When I was in seventh grade, I won a Scholastic Magazine writing contest. One of my teachers, a habit-wearing-English-teaching nun asked me to enter the contest. I don’t remember the details clearly now but I wrote a story, something about calling a boy you liked and asking him out on a date. I couldn’t believe I actually won.
In college, I decided to take a Humanities class called Comedy, Wit and Humor. Easy “A+” I thought. The class was neither funny, witty nor humorous and it certainly wasn’t an easy “A”. The Professor, after reading an essay that I pored over, told me that reading it was like, “Roller skating through a museum.” Was that a compliment, my naïve 20 year old self wondered? What did that mean?
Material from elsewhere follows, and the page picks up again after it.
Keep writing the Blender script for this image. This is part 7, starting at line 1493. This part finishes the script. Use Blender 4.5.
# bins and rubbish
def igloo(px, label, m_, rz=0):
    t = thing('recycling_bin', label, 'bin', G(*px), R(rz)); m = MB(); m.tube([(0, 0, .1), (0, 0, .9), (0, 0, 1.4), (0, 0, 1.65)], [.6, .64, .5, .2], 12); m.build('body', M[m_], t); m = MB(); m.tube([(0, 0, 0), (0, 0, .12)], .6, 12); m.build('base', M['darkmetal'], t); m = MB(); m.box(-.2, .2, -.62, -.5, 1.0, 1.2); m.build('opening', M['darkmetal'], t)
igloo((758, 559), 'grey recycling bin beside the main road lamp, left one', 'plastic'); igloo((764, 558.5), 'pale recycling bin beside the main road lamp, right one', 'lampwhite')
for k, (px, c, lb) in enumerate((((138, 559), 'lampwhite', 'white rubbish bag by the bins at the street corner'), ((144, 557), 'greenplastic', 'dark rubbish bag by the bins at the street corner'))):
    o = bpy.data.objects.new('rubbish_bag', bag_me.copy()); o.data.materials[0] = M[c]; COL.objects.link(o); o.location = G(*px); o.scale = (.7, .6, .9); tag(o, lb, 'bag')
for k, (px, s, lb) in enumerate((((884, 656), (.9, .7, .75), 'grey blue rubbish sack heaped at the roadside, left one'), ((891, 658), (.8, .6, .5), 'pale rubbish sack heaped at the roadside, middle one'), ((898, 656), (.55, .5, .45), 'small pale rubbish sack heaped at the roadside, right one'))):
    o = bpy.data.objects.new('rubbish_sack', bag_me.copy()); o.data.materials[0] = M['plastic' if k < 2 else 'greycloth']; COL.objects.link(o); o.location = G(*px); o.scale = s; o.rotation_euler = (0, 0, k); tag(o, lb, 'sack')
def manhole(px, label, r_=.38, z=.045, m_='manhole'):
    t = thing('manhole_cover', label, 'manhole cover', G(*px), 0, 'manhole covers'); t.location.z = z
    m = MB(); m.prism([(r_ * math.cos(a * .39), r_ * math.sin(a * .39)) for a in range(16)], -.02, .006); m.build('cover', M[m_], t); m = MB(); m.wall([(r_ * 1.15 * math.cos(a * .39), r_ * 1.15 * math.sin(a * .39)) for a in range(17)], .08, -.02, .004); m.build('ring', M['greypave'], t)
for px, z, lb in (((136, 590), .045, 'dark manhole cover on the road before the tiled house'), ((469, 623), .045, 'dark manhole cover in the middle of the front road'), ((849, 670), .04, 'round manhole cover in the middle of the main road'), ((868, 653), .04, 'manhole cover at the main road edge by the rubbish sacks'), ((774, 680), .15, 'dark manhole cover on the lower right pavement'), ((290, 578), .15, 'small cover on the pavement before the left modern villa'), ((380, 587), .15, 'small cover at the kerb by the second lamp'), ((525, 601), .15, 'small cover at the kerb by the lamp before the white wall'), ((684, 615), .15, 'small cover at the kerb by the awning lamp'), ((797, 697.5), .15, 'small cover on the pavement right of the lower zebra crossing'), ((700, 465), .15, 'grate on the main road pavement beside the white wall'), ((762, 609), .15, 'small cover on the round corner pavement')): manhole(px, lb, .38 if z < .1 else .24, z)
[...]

My writing was brilliant but he really wanted to go to the Guggenheim?
I have been writing for as long as I can remember. Long before blogging became popular, journaling and newsletters were all the rage. I loved listening to people talk, to hear their stories, to find out what made them tick, why they were who they were. I wrote for myself, for fun, for money, writing was my art form. During my first high school job working for a chiropractor, I developed, wrote, designed and edited a newsletter. Much to the chagrin of my children and they still cringe when I tell them the dragging details, in college I was the editor of my college yearbook. My colleagues and I used to dream of owning our own magazine (that was when print was still relevant) and I actually had a staff of writers and photographers.
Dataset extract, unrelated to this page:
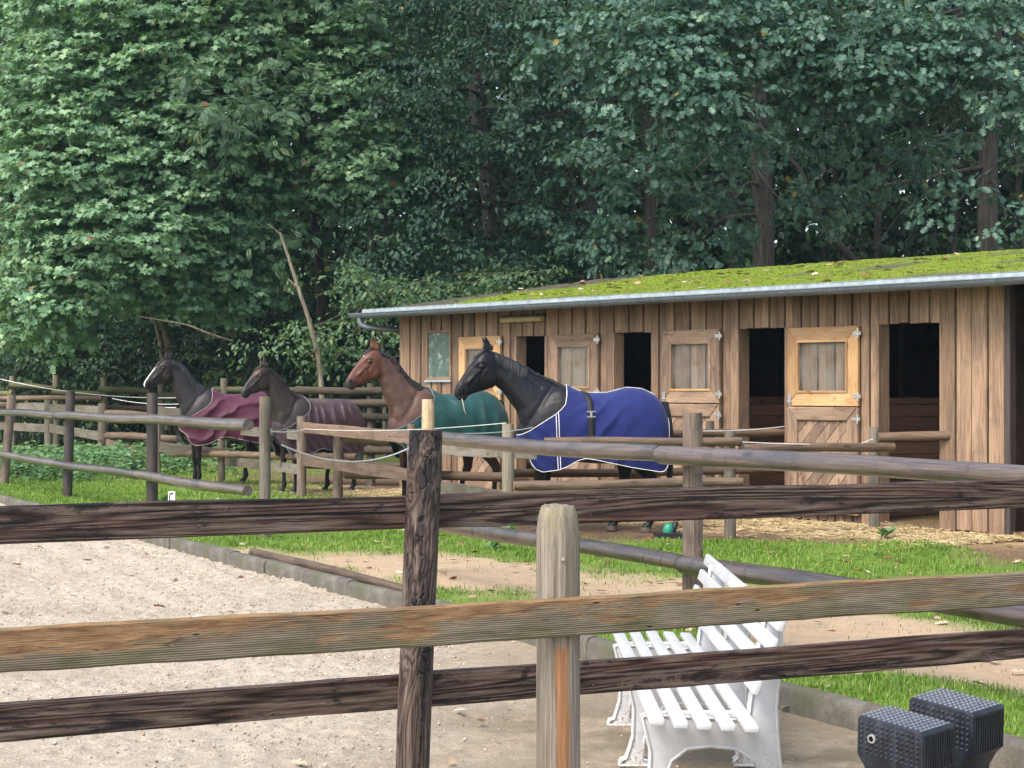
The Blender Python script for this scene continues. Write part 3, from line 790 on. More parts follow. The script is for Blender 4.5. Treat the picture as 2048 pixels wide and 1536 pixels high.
def post(parent, p, top, r=.06, mat=None, lean=(0,0), taper=.94, bottom=-.15, n=14, rough_=.05, cap=None, name='post'):
    """round post at ground point p (world), its own mesh with an uneven outline"""
    H = top - bottom; rows = 12; V = []; Fc = []; ph = frg.uniform(0,6)
    for i in range(rows+1):
        u = i/rows; z = bottom + H*u; rr = r*(1 + (1-u)*(1-taper))*1.0
        if i == rows: rr *= .955
        for k in range(n):
            a = 2*math.pi*k/n
            q = rr*(1 + rough_*(math.sin(a*2+ph+u*3)*.5 + math.sin(a*3+ph*2-u*5)*.35 + frg.uniform(-.25,.25)))
            V.append((q*math.cos(a) + lean[0]*(z), q*math.sin(a) + lean[1]*(z), z))
    for i in range(rows):
        for k in range(n): Fc.append((i*n+k, i*n+(k+1)%n, (i+1)*n+(k+1)%n, (i+1)*n+k))
    me = bpy.data.meshes.new(name); me.from_pydata(V, [], Fc + [tuple(rows*n+k for k in range(n))]); me.update()
    auto_smooth(me, 50)
    me.materials.append(mat or W_POST); me.materials.append(cap or W_ENDG); me.polygons[len(me.polygons)-1].material_index = 1
    o = bpy.data.objects.new(name, me); link(o, parent); set_world(o, Matrix.Translation(Vector((p[0],p[1],p[2] if len(p) > 2 else 0))))
    return o
def set_world(o, M):
    if o.parent:
        o.matrix_basis = (Matrix.Translation(o.parent.location) @ o.parent.rotation_euler.to_matrix().to_4x4()).inverted() @ M
    else: o.matrix_basis = M
def frame(p0, p1):
    p0, p1 = Vector(p0), Vector(p1); x = (p1-p0).normalized(); z = Vector((0,0,1)); y = z.cross(x).normalized(); z = x.cross(y)
    M = Matrix((x, y, z)).transposed().to_4x4(); M.translation = p0
    return M, (p1-p0).length
def log(parent, p0, p1, r=.06, mat=None, cap=None, name='rail', bend=.0, n=14, taper=.93, rough_=.06, step_=.16):
    M, L = frame(p0, p1); m_ = max(4, int(L/step_)); V = []; Fc = []; ph = frg.uniform(0,6)
    for i in range(m_+1):
        u = i/m_; rr = r*(1 + (taper-1)*u)
        if i in (0, m_): rr *= .95
        cz = bend*math.sin(u*math.pi) + r*.13*math.sin(u*6+ph); cy = r*.12*math.cos(u*5+ph)
        for k in range(n):
            a = 2*math.pi*k/n
            q = rr*(1 + rough_*(math.sin(a*2+ph+u*4)*.6 + math.sin(a*3+ph-u*6)*.4 + frg.uniform(-.3,.3)))
            V.append((u*L, cy + q*math.cos(a), cz + q*math.sin(a)))
    for i in range(m_):
        for k in range(n): Fc.append((i*n+k, (i+1)*n+k, (i+1)*n+(k+1)%n, i*n+(k+1)%n))
    me = bpy.data.meshes.new(name); me.from_pydata(V, [], Fc + [tuple(range(n)), tuple(m_*n+k for k in range(n-1,-1,-1))]); me.update()
    auto_smooth(me, 50)
    me.materials.append(mat or W_LOG); me.materials.append(cap or W_ENDG)
    me.polygons[len(me.polygons)-1].material_index = 1; me.polygons[len(me.polygons)-2].material_index = 1
    o = bpy.data.objects.new(name, me); link(o, parent); set_world(o, M); return o
def plank(parent, p0, p1, h=.11, th=.028, mat=None, name='board', rough_=.004, step_=.18, bevel=.003, off=0, bow=0):
    """flat board standing on edge between two points (centre line), slightly uneven"""
    M, L = frame(p0, p1); m_ = max(3, int(L/step_)); V = []; Fc = []
    e = [frg.uniform(0,6) for _ in range(4)]
    for i in range(m_+1):
        u = i/m_; zt = h/2 + rough_*(math.sin(u*L*3+e[0]) + frg.uniform(-.6,.6)); zb = -h/2 + rough_*(math.sin(u*L*2.3+e[1]) + frg.uniform(-.6,.6))
        c = bow*math.sin(u*math.pi)
        V += [(u*L, off-th/2, zb+c),(u*L, off+th/2, zb+c),(u*L, off+th/2, zt+c),(u*L, off-th/2, zt+c)]
    for i in range(m_):
        for j in range(4): Fc.append((i*4+j, (i+1)*4+j, (i+1)*4+(j+1)%4, i*4+(j+1)%4))
    Fc += [(0,1,2,3), tuple(m_*4+j for j in (3,2,1,0))]
    m = MB(); m.add(V, Fc); o = m.build(name, mat or W_GREYB, parent, bevel=bevel); set_world(o, M); return o

# ---- the dark log fence along the arena
AF0 = Vector((1.19, 12.7, 0))
def af(t, z=0, off=0):
    p = AF0 + AR_S*t - AR_Q*off
    return Vector((p.x, p.y, z))
fe = empty('arena_fence', af(0), 0, 'wet round log fence running right from the pale new post behind the white bench', 'fence')
post(fe, af(0,0,-.02), 1.49, .068, W_POST)
post(fe, af(4.42,0,-.05), 1.56, .056, W_NEWP, taper=1.0, cap=W_NEWP, rough_=.015)
post(fe, af(-4.3), 1.45, .065, W_POST)
log(fe, af(4.05,1.235,.13), af(.18,1.215,.13), .060, W_LOG, bend=-.01, n=20)
log(fe, af(.17,1.215,.13), af(-4.6,1.22,.13), .063, W_LOG, bend=-.01, n=20)
log(fe, af(4.2,.515,.13), af(-.10,.50,.13), .058, W_LOG, n=20)
log(fe, af(-.11,.50,.13), af(-4.6,.50,.13), .062, W_LOG, n=20)
fe2 = empty('arena_fence', af(8.7), 0, 'wet round log fence along the sand on the far left, with tilted posts', 'fence')
post(fe2, af(8.62), 1.57, .062, W_POSTG, cap=W_ENDG)
post(fe2, af(13.0), 1.60, .07, W_POSTD)
post(fe2, af(17.6), 1.62, .07, W_POSTD, lean=(.03,0))
post(fe2, af(22.2), 1.55, .075, W_POST, lean=(.09,.0))
post(fe2, af(26.8), 1.55, .07, W_POST)
for z, zz in ((1.265,.0),(.54,.02)):
    log(fe2, af(8.84,z,.12), af(13.25,z+.0,.12), .066 if z > 1 else .062, W_LOG if z < 1 else W_LOG, n=18)
    log(fe2, af(13.26,z,.12), af(17.8,z-.01,.12), .062, W_LOG, n=18)
    log(fe2, af(17.81,z-.01,.12), af(22.4,z,.12), .062, W_LOG, n=18)
    log(fe2, af(22.41,z,.12), af(27.5,z,.12), .062, W_LOG, n=18)

# ---- plank fence in front of the paddocks
def gp(px, d, z=0): return Vector((X_(px,d), d, z))
PA = [gp(316,33.2), gp(443,33.5), gp(603,28.7), gp(823,24.7), gp(1016,20.7)]
fa = empty('paddock_fence', PA[2], 0, 'weathered plank fence between the arena and the two purple-rugged horses', 'fence')
post(fa, PA[0], 1.30, .045, W_POST, taper=1)
post(fa, PA[1], 1.16, .062, W_POSTG)
post(fa, PA[2], 1.24, .070, W_POST, rough_=.12)
post(fa, PA[3], 1.19, .055, W_REDB)
def offs(p, z): return Vector((p.x, p.y, z))
def toward(p, q, k): return p + (q-p)*k
plank(fa, offs(PA[0],1.27)+Vector((.0,-.07,0)), offs(PA[1],1.16)+Vector((-.05,-.07,0)), .17, .03, W_GREYB, rough_=.008)
plank(fa, offs(PA[0],.64)+Vector((.04,-.07,0)), offs(PA[1],.52)+Vector((.06,-.07,0)), .17, .03, W_GREYB, rough_=.010)
for z0, z1, mt_ in ((.93,.96,W_GREYB),(.38,.44,W_GREYB)):
    plank(fa, offs(PA[1],z0)+Vector((.07,-.02,0)), offs(PA[2],z1)+Vector((-.05,.02,0)), .15, .03, mt_)
for z0, z1, mt_ in ((1.07,1.02,W_REDB),(.58,.53,W_REDB)):
    plank(fa, offs(PA[2],z0)+Vector((.04,-.07,0)), offs(PA[3],z1)+Vector((-.02,-.07,0)), .16, .03, mt_)
log(fa, gp(342,34.0,.49), gp(716,27.6,.66), .062, W_LOGB, cap=W_ENDG)
fb = empty('paddock_fence', PA[4], 0, 'weathered plank fence in front of the horse with the dark green rug', 'fence')
post(fb, PA[4], 1.27, .064, W_POSTG, cap=W_END)
plank(fb, offs(PA[3],.88)+Vector((.08,.05,0)), offs(PA[4],.955)+Vector((.30,.07,0)) , .15, .032, W_GREYB)
plank(fb, offs(PA[3],.42)+Vector((.08,.05,0)), offs(PA[4],.46)+Vector((.0,.09,0)), .15, .032, W_GREYB)
# log rails between the dark purple and the green rugged horse
fd = empty('rail_divider', gp(690,27.3), 0, 'pair of round rails with sawn ends dividing the green and dark purple rugged horses', 'fence')
log(fd, gp(690,27.4,.94), gp(830,25.6,.94), .075, W_LOGB, cap=W_END)
log(fd, gp(692,27.4,.42), gp(1062,24.9,.50), .068, W_LOGB, cap=W_END)
post(fd, gp(676,27.9), 1.0, .07, W_POST)
# log fence in front of the blue-rugged horse
PB = [gp(1016,20.7), gp(1461,20.9), gp(1752,21.9), gp(2052,22.1)]
fl = empty('log_fence', PB[1], 0, 'brown log fence in front of the blue-rugged horse and the stable doors', 'fence')
post(fl, PB[1]+Vector((0,.06,0)), 1.19, .062, W_POSTG)
post(fl, PB[2]+Vector((0,.10,0)), 1.21, .062, W_POSTG)
post(fl, PB[3]+Vector((0,.10,0)), 1.25, .06, W_POST)
log(fl, PB[0]+Vector((.06,-.10,.60)), gp(1485,20.82,.63), .056, W_LOGB, cap=W_END)
log(fl, PB[0]+Vector((.4,-.10,1.075)), gp(1483,20.82,1.075), .052, W_LOGB, cap=W_END)
log(fl, gp(1486,21.15,.985), gp(1787,21.8,.99), .055, W_LOGB)
log(fl, gp(1756,21.86,1.10), gp(2042,21.95,1.115), .055, W_LOGB)
# dividing rails running back to the stable wall
fw_ = empty('rail_divider', gp(1370,23.0), 0, 'dark rails running back to the stable wall behind the blue-rugged horse', 'fence')
log(fw_, gp(1010,22.2,1.12), gp(1582,24.15,1.09), .052, W_LOGB)
log(fw_, gp(1010,22.2,.66), gp(1582,24.15,.62), .052, W_LOGB)
post(fw_, gp(1420,23.75), 1.25, .055, W_POST)
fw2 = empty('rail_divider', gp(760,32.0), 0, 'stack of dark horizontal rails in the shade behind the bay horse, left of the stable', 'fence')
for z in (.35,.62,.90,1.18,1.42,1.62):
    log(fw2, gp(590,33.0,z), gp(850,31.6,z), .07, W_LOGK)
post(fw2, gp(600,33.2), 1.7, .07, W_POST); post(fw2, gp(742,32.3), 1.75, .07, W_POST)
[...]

My first job out of college was with a small advertising agency in Tarrytown, New York. We were a young creative bunch and had one hell of a time. I then decided, encouraged by a co-worked to work at the Marriott Marquis as a Tour and Travel Manager. This brand new hotel with 1,500 sleeping rooms was thrilling and magnificent. That job did not involve writing but it sure racked up some life experience that a writer hopes to attain to use as fodder later. And oh the stories I could tell. My co-workers were awesome, my job was great but I missed the creativity that the ad agency world provided. So I went back to the suburbs and took a job at another small agency. I was an Account Executive with a keen eye for copy and wrote most of my own. Those were my days of a big fancy office, expense account, and creativity abounding. We were branding clients back then way before the internet. There was no facebook, twitter, pinterest, tumblr, google+, or YouTube. We produced logos, taglines, brochures, commercials and wrote stories. We created content.
Then the kids came and so did the unpaid cycle of my life and the most meaningful. I worked at my husband’s publishing company part-time and eventually took over the business of publishing a real estate magazine. I created, wrote and designed pages and placed them in the careful and insightful hands of my graphic artist. Together, we created visual content. Our work captured the attention of a targeted audience.
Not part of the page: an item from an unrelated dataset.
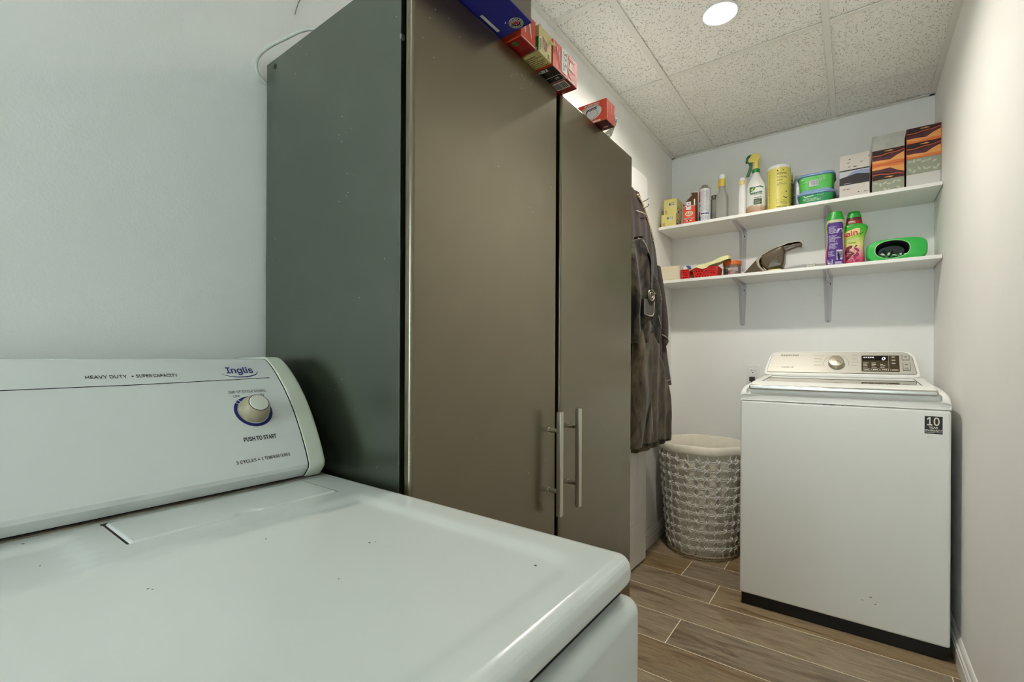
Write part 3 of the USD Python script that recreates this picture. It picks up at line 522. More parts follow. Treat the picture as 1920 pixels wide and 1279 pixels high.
def crumple(cx, cy, cz, rx, ry, rz, seed, amp=0.25, sub=4):
    s = trimesh.creation.icosphere(sub); v = np.array(s.vertices); d = 1 + amp * (meshkit.fbm(v * 2.6 + 9, 4, seed) - 0.5) * 2
    v = v * d[:, None] * [rx, ry, rz]; v[:, 2] = np.maximum(v[:, 2] + cz, cz - rz * 0.8)
    return trimesh.Trimesh(np.stack([v[:, 0] + cx, v[:, 1] + cy, v[:, 2]], 1), s.faces, process=False)
bagm = crumple(-0.55, 1.122, WT + 0.034, 0.050, 0.028, 0.042, 3, 0.25)
single('plastic_bag', bagm, see_through('clear_bag', (250, 250, 248), 0.03, 0.15), 'crinkled clear plastic bag behind the lone orange-red carton', 'plastic bag')
clothm = crumple(-0.640, 0.970, WT + 0.026, 0.075, 0.062, 0.032, 5, 0.3)
single('folded_rag', clothm, mat('grey_white_cloth', (206, 204, 196), 0.85, bump=(120, 0.001)), 'grey-white rag lying on the far half of the wardrobe top', 'rag', smooth=60)

# ---------------------------------------------------------------- clothes on the door
def fabric(name, dark, light, lo, hi, scale=9.0, rough=0.85, weave=520.0, stretch=(1, 1, 1)):
    n = {'tc': ('texture_coordinate', {}), 'mp': ('mapping', dict(scale=stretch)), 'n1': ('noise_texture', dict(scale=scale, detail=5.0, roughness=0.65, distortion=0.6)), 'r': ('rgb_ramp', dict(ramp=[(lo, lin(dark)), (hi, lin(light))])),
         'n2': ('noise_texture', dict(scale=weave, detail=2.0)), 'r2': ('rgb_ramp', dict(ramp=[(0.32, (0.45, 0.45, 0.45)), (0.62, (1.15, 1.15, 1.15))])), 'mx': ('mix_color', dict(blend_type='multiply', fac=0.7, use_clamp=False)), 'bp': ('bump', dict(distance=0.0009)), 'p': ('principled_bsdf', dict(roughness=rough, specular_ior_level=0.25, sheen_weight=0.15))}
    l = [('tc.object', 'mp.vector'), ('mp.vector', 'n1.vector'), ('n1.fac', 'r.fac'), ('tc.object', 'n2.vector'), ('n2.fac', 'r2.fac'), ('r.color', 'mx.a'), ('r2.color', 'mx.b'), ('mx.result', 'p.base_color'), ('n2.fac', 'bp.height'), ('bp.normal', 'p.normal')]
    return usdkit.material(stage, '/World/Looks/' + name, n, l, surface='p.BSDF')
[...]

I have written for print and online publications about authors, artists, activists, rock stars, psychics, singers, brokers, dogs, soup, hot dogs, donuts, cultural arts, street fairs, libraries, organic produce, back to school shopping, chicken, holocaust survivors, film festivals, antique stores and men cooking chili. I now use facebook, twitter, google+, pinterest and YouTube and can’t imagine how we survived without them. The world is filled with research and information at our fingertips for writing stories. Building content is exciting, fresh, frightening and exhilarating. I wonder where the next several years will take us. Will content still be king?
For now, I will take off my roller skates, put on my shoes and continue to write stories and thank my Humanities Professor for seeing the museum quality in me.